What the exercise asks: Leave out every picture, then transcribe the rest of the listing exactly.

Collected material:
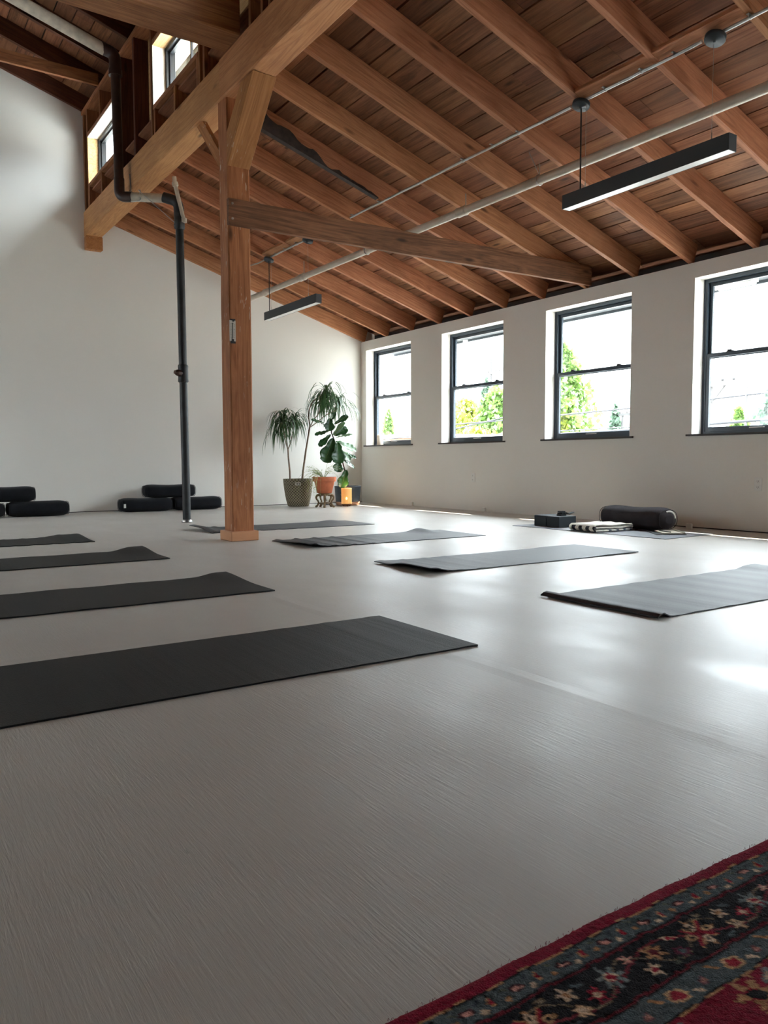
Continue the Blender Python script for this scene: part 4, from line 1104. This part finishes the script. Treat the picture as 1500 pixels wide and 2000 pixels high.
for k in range(58):
    a = rnd.uniform(0, 2*math.pi); up_ = rnd.random() < .4; back = rnd.uniform(.0, 1)
    if k < 26: a = math.radians(rnd.uniform(115, 235)); up_ = k % 5 == 0
    elif k % 8: up_ = True
    r0 = .03*rnd.random(); p = Vector((r0*math.cos(a)-.02, r0*math.sin(a), .205)); v = Vector((math.cos(a)*.5, math.sin(a)*.5, .9 if up_ else .7)).normalized()
    L = rnd.uniform(.18, .34) if up_ else rnd.uniform(.30, .62); N = 12; pts = []
    for i in range(N+1):
        pts.append(p.copy()); p = p+v*(L/N)
        g = .12 if up_ else .34; v = (v+Vector((rnd.uniform(-.12, .12), rnd.uniform(-.12, .12), -g))).normalized()
        rr = math.hypot(p.x, p.y)
        if not up_ and p.z < .215 and rr < .172: q_ = .174/max(rr, .01); p.x *= q_; p.y *= q_
        if p.z < -.18: p.z = -.18+rnd.random()*.004; v.z = 0
        if i > 1 and rnd.random() < (.25 if up_ else .85):
            s = .007+.006*rnd.random(); nn = Vector((rnd.uniform(-1, 1), rnd.uniform(-1, 1), rnd.uniform(-.6, .8))).normalized(); t1 = nn.orthogonal().normalized(); t2 = nn.cross(t1)
            lf.face([p-t1*s, p+t2*s*.5, p+t1*s, p-t2*s*.5])
    m.tube(pts, .0011, 4, caps=False)
m.build('stems', M['trail'], tp); lf.build('trailing_leaves', M['trail'], tp)

# fiddle leaf fig
fg = empty('fiddle_leaf_fig', (5.93, 9.82, 0), 'broad-leaved fig plant in the dark pot with a pale wooden base, by the corner', 'potted plant')
m = MB(); m.lathe([(0, .045), (.168, .045), (.175, .05), (.194, .270), (.194, .278), (.186, .278), (.182, .25), (0, .245)], seg=40, c=(0, 0, 0)); m.build('pot', M['navy'], fg)
m = MB(); m.lathe([(0, .001), (.160, .001), (.167, .004), (.176, .050), (.17, .052), (0, .052)], seg=40); m.build('wooden_base', M['potwood'], fg)
m = MB(); m.lathe([(0, .252), (.18, .248)], seg=24); m.build('soil', M['soil'], fg)
F_ = Vector((5.93, 9.82, 0)); Q = lambda x, z, y=9.75: Vector((x, y, z))-F_
m = MB(); m.tube([Q(5.93, .24, 9.81), Q(5.89, .36, 9.76), Q(5.80, .48, 9.67), Q(5.73, .66, 9.64), Q(5.63, .88, 9.64)], [.011, .010, .010, .009, .009], 8); m.tube([Q(5.63, .88, 9.64), Q(5.56, 1.04, 9.64), Q(5.56, 1.22, 9.64), Q(5.59, 1.30, 9.62)], [.009, .009, .007, .004], 8); m.tube([Q(5.56, 1.06, 9.64), Q(5.48, 1.14, 9.64), Q(5.38, 1.17, 9.62)], [.007, .006, .004], 6); m.build('trunk', M['trunkdark'], fg)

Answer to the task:
Continue the Blender Python script for this scene: part 4, from line 1104. This part finishes the script. Treat the picture as 1500 pixels wide and 2000 pixels high.
for k in range(58):
    a = rnd.uniform(0, 2*math.pi); up_ = rnd.random() < .4; back = rnd.uniform(.0, 1)
    if k < 26: a = math.radians(rnd.uniform(115, 235)); up_ = k % 5 == 0
    elif k % 8: up_ = True
    r0 = .03*rnd.random(); p = Vector((r0*math.cos(a)-.02, r0*math.sin(a), .205)); v = Vector((math.cos(a)*.5, math.sin(a)*.5, .9 if up_ else .7)).normalized()
    L = rnd.uniform(.18, .34) if up_ else rnd.uniform(.30, .62); N = 12; pts = []
    for i in range(N+1):
        pts.append(p.copy()); p = p+v*(L/N)
        g = .12 if up_ else .34; v = (v+Vector((rnd.uniform(-.12, .12), rnd.uniform(-.12, .12), -g))).normalized()
        rr = math.hypot(p.x, p.y)
        if not up_ and p.z < .215 and rr < .172: q_ = .174/max(rr, .01); p.x *= q_; p.y *= q_
        if p.z < -.18: p.z = -.18+rnd.random()*.004; v.z = 0
        if i > 1 and rnd.random() < (.25 if up_ else .85):
            s = .007+.006*rnd.random(); nn = Vector((rnd.uniform(-1, 1), rnd.uniform(-1, 1), rnd.uniform(-.6, .8))).normalized(); t1 = nn.orthogonal().normalized(); t2 = nn.cross(t1)
            lf.face([p-t1*s, p+t2*s*.5, p+t1*s, p-t2*s*.5])
    m.tube(pts, .0011, 4, caps=False)
m.build('stems', M['trail'], tp); lf.build('trailing_leaves', M['trail'], tp)

# fiddle leaf fig
fg = empty('fiddle_leaf_fig', (5.93, 9.82, 0), 'broad-leaved fig plant in the dark pot with a pale wooden base, by the corner', 'potted plant')
m = MB(); m.lathe([(0, .045), (.168, .045), (.175, .05), (.194, .270), (.194, .278), (.186, .278), (.182, .25), (0, .245)], seg=40, c=(0, 0, 0)); m.build('pot', M['navy'], fg)
m = MB(); m.lathe([(0, .001), (.160, .001), (.167, .004), (.176, .050), (.17, .052), (0, .052)], seg=40); m.build('wooden_base', M['potwood'], fg)
m = MB(); m.lathe([(0, .252), (.18, .248)], seg=24); m.build('soil', M['soil'], fg)
F_ = Vector((5.93, 9.82, 0)); Q = lambda x, z, y=9.75: Vector((x, y, z))-F_
m = MB(); m.tube([Q(5.93, .24, 9.81), Q(5.89, .36, 9.76), Q(5.80, .48, 9.67), Q(5.73, .66, 9.64), Q(5.63, .88, 9.64)], [.011, .010, .010, .009, .009], 8); m.tube([Q(5.63, .88, 9.64), Q(5.56, 1.04, 9.64), Q(5.56, 1.22, 9.64), Q(5.59, 1.30, 9.62)], [.009, .009, .007, .004], 8); m.tube([Q(5.56, 1.06, 9.64), Q(5.48, 1.14, 9.64), Q(5.38, 1.17, 9.62)], [.007, .006, .004], 6); m.build('trunk', M['trunkdark'], fg)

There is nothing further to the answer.